Toda la reciente polémica y debate en torno a los crucifijos en las escuelas hizo que saliera a flote un episodio que estaba hundido en las simas de mi memoria. Proviene de la primera mitad de los años 90, cuando yo cursaba el bachillerato (entonces se llamaba BUP) en un colegio de curas. Ellos eran los propietarios, pero la grandísima mayoría de profesores (salvo los de religión y latín) eran seglares. No recuerdo un excesivo ambiente religioso ni presiones de ninguna clase, salvo, claro está, tal vez una disciplina relativamente rígida (aunque razonable, ni era Esparta ni un "viva la Virgen").
El caso es que en el mismo curso llegaron dos profesores jóvenes, hippiosos y con nuevos métodos de enseñanza. Uno de ellos es uno de los tres grandes maestros que he tenido en la vida, con el que aprendí a no tomar las cosas tal y como me venían dadas, a rascar un poco en la superficie. Nos daba Historia, pero muy a su manera: en lugar de ir linealmente, daba saltos y explicaba aquello que nosotros le pedíamos que explicara, aumentando así el interés del alumnado, que colaboraba trayendo materiales a clase (le pedimos que nos explicara la historia del siglo XX, que ya estábamos un poco hartos del Imperio Romano y la Edad Media y de quedarnos en las puertas del XIX, que teníamos que dar siempre deprisa y corriendo). Todavía recuerdo sus clases, y sus exámenes, muy al estilo universitario, con apenas un par de preguntas y folios y folios de escritura.
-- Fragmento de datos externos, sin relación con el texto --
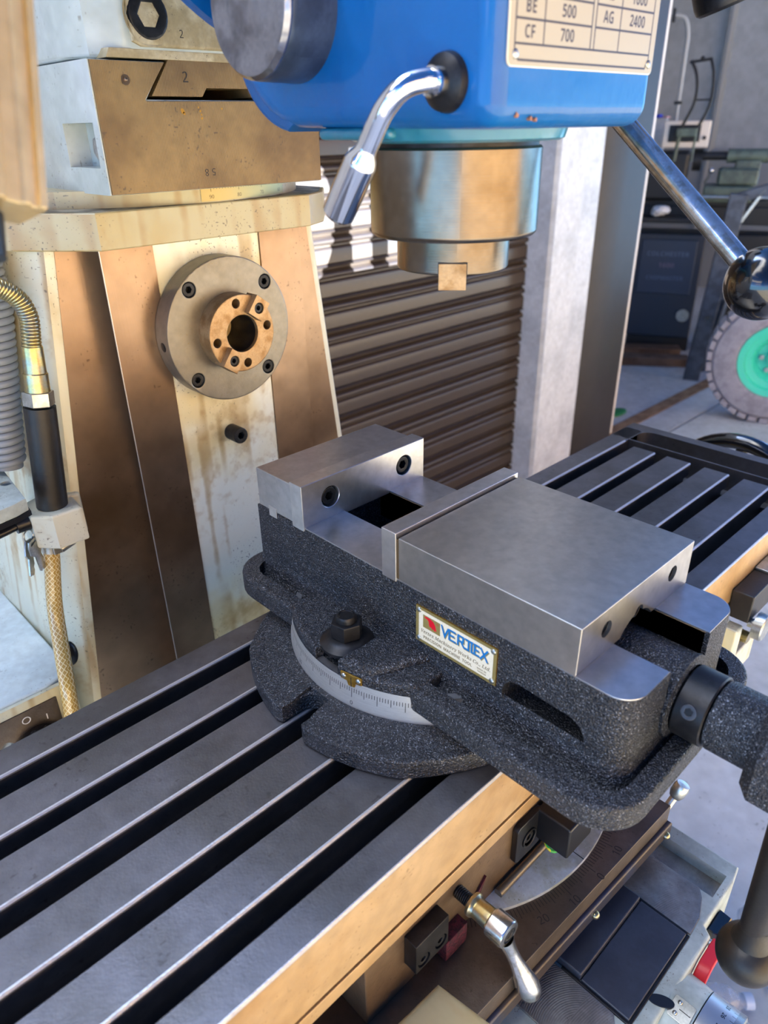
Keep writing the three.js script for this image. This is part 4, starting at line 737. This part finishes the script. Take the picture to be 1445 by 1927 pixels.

El otro profesor era más radical. Más panfletario. De esos a los que se le ve la pose de revolucionarios a la legua. Daba clases de Lengua. Pero las aderezaba con sus proclamas. En una de esas, se le ocurrió que tal vez sería interesante que los alumnos nos concienciásemos con lo que estaba ocurriendo por el mundo, y nos llevó a ver un documental sobre la guerra de Yugoslavia (en aquel momento estaba en pleno apogeo). El reportaje era pavoroso, y quiso que, al terminar, hablásemos un poco sobre el asunto. Y nosotros nos quedamos callados, en esa pose de indolencia tan propia de los adolescentes, que parecen estar siempre cabreados con el mundo entero. Él se mosqueó:
-¿Qué pasa, que no os ha provocado nada lo que habéis visto?.
Silencio.
-¿No os ha removido nada?
Alguien, el más atrevido, dijo que no. A lo que el profesor, ya visiblemente enfadado, espetó:
-Pues a ver si esto os remueve algo.
Ni corto ni perezoso, se fue hacia la pizarra, descolgó el crucifijo que la presidía, y lo titró al suelo con todas sus fuerzas, haciéndolo añicos.
Algo debió provocar y remover, porque al día siguiente estaba despedido. Y fue la comidilla del colegio durante unos días, en los que todo el mundo comentaba, entre escandalizado y admirado lo que el tipo había hecho. Para unos era una heroicidad. Para otros, un sacrilegio. Yo sospecho que hacía tiempo que no estaba a gusto allí y se buscó un pretexto para que le echaran, un mero acto teatral.
Sea como fuere, y con todo el escándalo que provocó, no pasó de ser un tema de conversación pasajero, y seguro que ya muy pocos nos acordamos de aquello. Me temo que, de ocurrir ahora, el suceso saldría en periódicos, se sobredimensionaría, provocaría editoriales y llenaría foros y debates de comentaristas indignados con rasgadas vestiduras. También sería posible que a él lo hicieran presidente de alguna fundación atea o incluso se creara un organismo o un ministerio ad-hoc para él. Pero claro, eran otros tiempos, más tranquilos, más razonables, en los que los actos tenían las consecuencias debidas y provocaban los aspavientos justos.